## To be done
Repeat the listing exactly as given, omitting every image.

## Supplied data
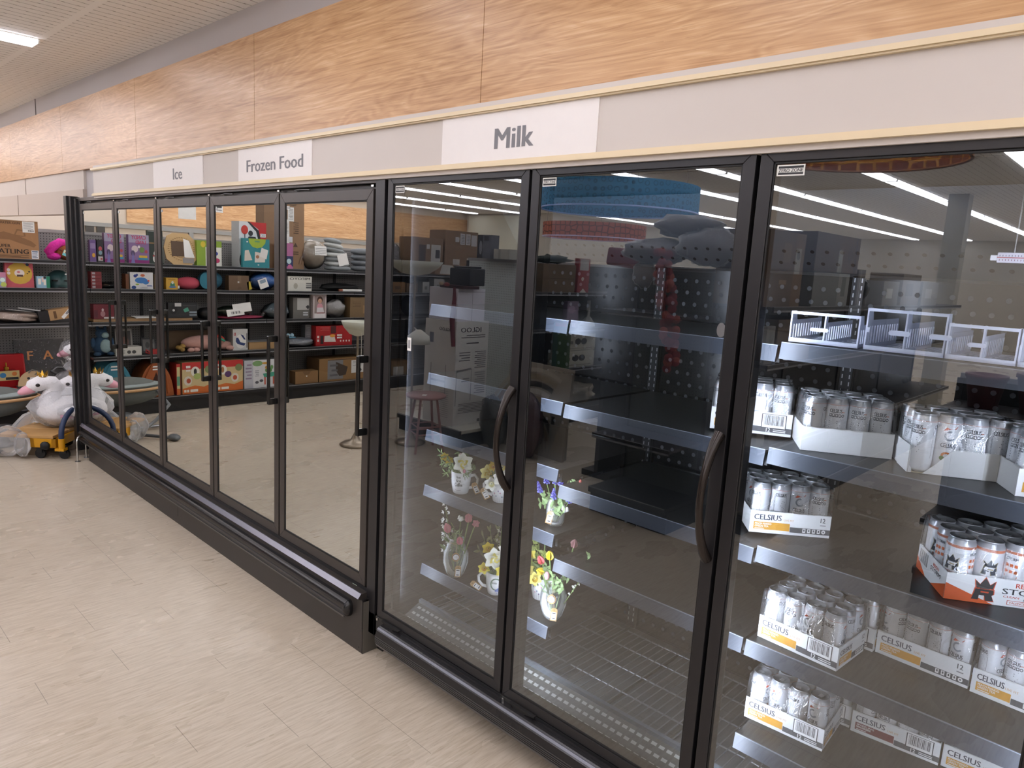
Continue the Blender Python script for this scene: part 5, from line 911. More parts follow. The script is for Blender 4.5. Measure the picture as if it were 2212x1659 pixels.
bag('silver_bag', 'crinkled silver and white bag on the top shelf next to the large brown carton', 'bag', (GX-.12, -4.12, 1.571), (.16, .1, .2), '#8c8a8f', 95, rz=PI/2, wob=.16)
for i, (a, b, h, c) in enumerate(((4.05, 4.3, .14, '#7d5c3a'), (4.32, 4.52, .13, '#5f4d38'), (4.6, 4.72, .15, '#9a9a98'), (4.8, 5.0, .2, '#9a9998'), (5.1, 5.3, .14, '#a9a7a5'))):
    G('small_box', ['small orange brown box', 'second brown box', 'narrow white box', 'taller white box', 'crumpled white pack'][i]+' on the second shelf beyond the striped blanket', 'box', a, b, 1.31, h, .12, c, [('r', .3, .3, .7, .6, '#5c5c5e' if i > 1 else '#4f3c28')])
m = MB(); m.lathe([(0, 0), (.2, 0), (.2, .012), (.14, .02), (.13, .16), (.1, .2), (0, .215)], mt('#a7a59c', .5), n=24); o = m.build('white_planter', None, (-5.52, -4.85, .63)); tag(o, 'upturned white bowl on the fourth shelf, far end of the left run', 'bowl')
m = MB(); m.ell((0, 0, .14), (.12, .1, .14), mt('#141517', .8), 16); o = m.build('black_basket', None, (-5.5, -4.5, .98)); tag(o, 'black rounded bundle on the third shelf, far end of the left run', 'bundle')
G('brown_carton', 'small brown carton with white label on the bottom deck, far end of the left run', 'box', 4.1, 4.4, .172, .2, .2, '#6e573c', [('r', .1, .0, .7, .6, '#a9a8a4')])
o = carton('tower_box', 'tall narrow grey appliance box with arched black picture on the grey end cap shelving top', 'box', (-2.98, -3.5, 1.821), PI, .2, .12, .24, '#63656e', [('r', 0, 0, .4, 1, '#2a2b30'), ('e', .25, .45, .12, .3, '#8c8d92'), ('r', .5, .75, .85, .95, '#3a3b40')], True)
carton('white_carton', 'white carton on top of the grey end cap shelving', 'box', (-2.72, -3.5, 1.821), PI, .22, .12, .1, '#aaa69c', [('r', .3, 0, .45, 1, '#8c8980')], True)
# hooks in the bright recess
for i, x in enumerate((-6.6, -7.3)):
    m = MB(); m.cyl((0, 0, 0), (0, 0, 2.1), .008, STEEL, n=8); m.box(-.2, .2, -.2, .2, 0, .02, BLK)
    for z in (1.93, 2.0): m.tube([(-.18, 0, z), (.18, -.05, z-.02)], .006, BLK, 6)
    o = m.build('hook_rack', None, (x, .9, 0)); tag(o, ['thin rack with black hooks in the bright recess, nearer the freezers', 'thin rack with black hooks deeper in the bright recess'][i], 'rack')
for i, (y, z, w_, h) in enumerate(((-1.425, 2.055, .185, .14), (-1.772, 2.155, .084, .08))):
    m = MB(); m.box(-w_/2, w_/2, 0, .003, 0, h, PAPER)
    if i: m.rect(-.03, .03, .05, .07, -.0005, INK); m.rect(-.03, .02, .02, .03, -.0005, GREY)
    for x in (-w_*.4, w_*.4): m.cyl((x, .0015, h), (x, .0015, CZ-z), .0008, STEEL, n=5)
    o = m.build('hanging_sign', None, (-5.4, y, z), PI/2); tag(o, ['blank white card hanging on threads above the pale wooden board', 'smaller white printed card hanging on threads above the lime green box'][i], 'sign')
# ---------------------------------------------------------------- drinks in the cooler
CANW = mt('#eef0f3', .3, .08, .03, 8); LID = mt('#a4a7aa', .4, .35, .08); SIL = mt('#d3d6da', .3, .4, .05); DK = mt('#3a3d46', .5); ORG = mt('#d8552f', .5); ORG2 = mt('#e0743a', .5)
def wrap(vs, r):
    return [((r)*math.sin(x/r), -(r)*math.cos(x/r), z) for x, y, z in vs]
class CB(MB):
    """patches laid on a flat front are bent round the can"""
    def __init__(s, r): super().__init__(); s.r = r; s.off = 0
    def add(s, vs, fs, m, smooth=False):
        if s.r is None: return super().add(vs, fs, m, smooth)
        vs = [((s.r-p[1])*math.sin((p[0]+s.off)/s.r), -(s.r-p[1])*math.cos((p[0]+s.off)/s.r), p[2]) for p in vs]; return super().add(vs, fs, m, smooth)
    def strip(s, x0, x1, z0, z1, m, y=-.0004, n=None):
        n = n or max(1, int((x1-x0)/.006))
        for i in range(n): a = x0+(x1-x0)*i/n; b = x0+(x1-x0)*(i+1)/n; s.rect(a, b, z0, z1, y, m)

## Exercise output
Continue the Blender Python script for this scene: part 5, from line 911. More parts follow. The script is for Blender 4.5. Measure the picture as if it were 2212x1659 pixels.
bag('silver_bag', 'crinkled silver and white bag on the top shelf next to the large brown carton', 'bag', (GX-.12, -4.12, 1.571), (.16, .1, .2), '#8c8a8f', 95, rz=PI/2, wob=.16)
for i, (a, b, h, c) in enumerate(((4.05, 4.3, .14, '#7d5c3a'), (4.32, 4.52, .13, '#5f4d38'), (4.6, 4.72, .15, '#9a9a98'), (4.8, 5.0, .2, '#9a9998'), (5.1, 5.3, .14, '#a9a7a5'))):
    G('small_box', ['small orange brown box', 'second brown box', 'narrow white box', 'taller white box', 'crumpled white pack'][i]+' on the second shelf beyond the striped blanket', 'box', a, b, 1.31, h, .12, c, [('r', .3, .3, .7, .6, '#5c5c5e' if i > 1 else '#4f3c28')])
m = MB(); m.lathe([(0, 0), (.2, 0), (.2, .012), (.14, .02), (.13, .16), (.1, .2), (0, .215)], mt('#a7a59c', .5), n=24); o = m.build('white_planter', None, (-5.52, -4.85, .63)); tag(o, 'upturned white bowl on the fourth shelf, far end of the left run', 'bowl')
m = MB(); m.ell((0, 0, .14), (.12, .1, .14), mt('#141517', .8), 16); o = m.build('black_basket', None, (-5.5, -4.5, .98)); tag(o, 'black rounded bundle on the third shelf, far end of the left run', 'bundle')
G('brown_carton', 'small brown carton with white label on the bottom deck, far end of the left run', 'box', 4.1, 4.4, .172, .2, .2, '#6e573c', [('r', .1, .0, .7, .6, '#a9a8a4')])
o = carton('tower_box', 'tall narrow grey appliance box with arched black picture on the grey end cap shelving top', 'box', (-2.98, -3.5, 1.821), PI, .2, .12, .24, '#63656e', [('r', 0, 0, .4, 1, '#2a2b30'), ('e', .25, .45, .12, .3, '#8c8d92'), ('r', .5, .75, .85, .95, '#3a3b40')], True)
carton('white_carton', 'white carton on top of the grey end cap shelving', 'box', (-2.72, -3.5, 1.821), PI, .22, .12, .1, '#aaa69c', [('r', .3, 0, .45, 1, '#8c8980')], True)
# hooks in the bright recess
for i, x in enumerate((-6.6, -7.3)):
    m = MB(); m.cyl((0, 0, 0), (0, 0, 2.1), .008, STEEL, n=8); m.box(-.2, .2, -.2, .2, 0, .02, BLK)
    for z in (1.93, 2.0): m.tube([(-.18, 0, z), (.18, -.05, z-.02)], .006, BLK, 6)
    o = m.build('hook_rack', None, (x, .9, 0)); tag(o, ['thin rack with black hooks in the bright recess, nearer the freezers', 'thin rack with black hooks deeper in the bright recess'][i], 'rack')
for i, (y, z, w_, h) in enumerate(((-1.425, 2.055, .185, .14), (-1.772, 2.155, .084, .08))):
    m = MB(); m.box(-w_/2, w_/2, 0, .003, 0, h, PAPER)
    if i: m.rect(-.03, .03, .05, .07, -.0005, INK); m.rect(-.03, .02, .02, .03, -.0005, GREY)
    for x in (-w_*.4, w_*.4): m.cyl((x, .0015, h), (x, .0015, CZ-z), .0008, STEEL, n=5)
    o = m.build('hanging_sign', None, (-5.4, y, z), PI/2); tag(o, ['blank white card hanging on threads above the pale wooden board', 'smaller white printed card hanging on threads above the lime green box'][i], 'sign')
# ---------------------------------------------------------------- drinks in the cooler
CANW = mt('#eef0f3', .3, .08, .03, 8); LID = mt('#a4a7aa', .4, .35, .08); SIL = mt('#d3d6da', .3, .4, .05); DK = mt('#3a3d46', .5); ORG = mt('#d8552f', .5); ORG2 = mt('#e0743a', .5)
def wrap(vs, r):
    return [((r)*math.sin(x/r), -(r)*math.cos(x/r), z) for x, y, z in vs]
class CB(MB):
    """patches laid on a flat front are bent round the can"""
    def __init__(s, r): super().__init__(); s.r = r; s.off = 0
    def add(s, vs, fs, m, smooth=False):
        if s.r is None: return super().add(vs, fs, m, smooth)
        vs = [((s.r-p[1])*math.sin((p[0]+s.off)/s.r), -(s.r-p[1])*math.cos((p[0]+s.off)/s.r), p[2]) for p in vs]; return super().add(vs, fs, m, smooth)
    def strip(s, x0, x1, z0, z1, m, y=-.0004, n=None):
        n = n or max(1, int((x1-x0)/.006))
        for i in range(n): a = x0+(x1-x0)*i/n; b = x0+(x1-x0)*(i+1)/n; s.rect(a, b, z0, z1, y, m)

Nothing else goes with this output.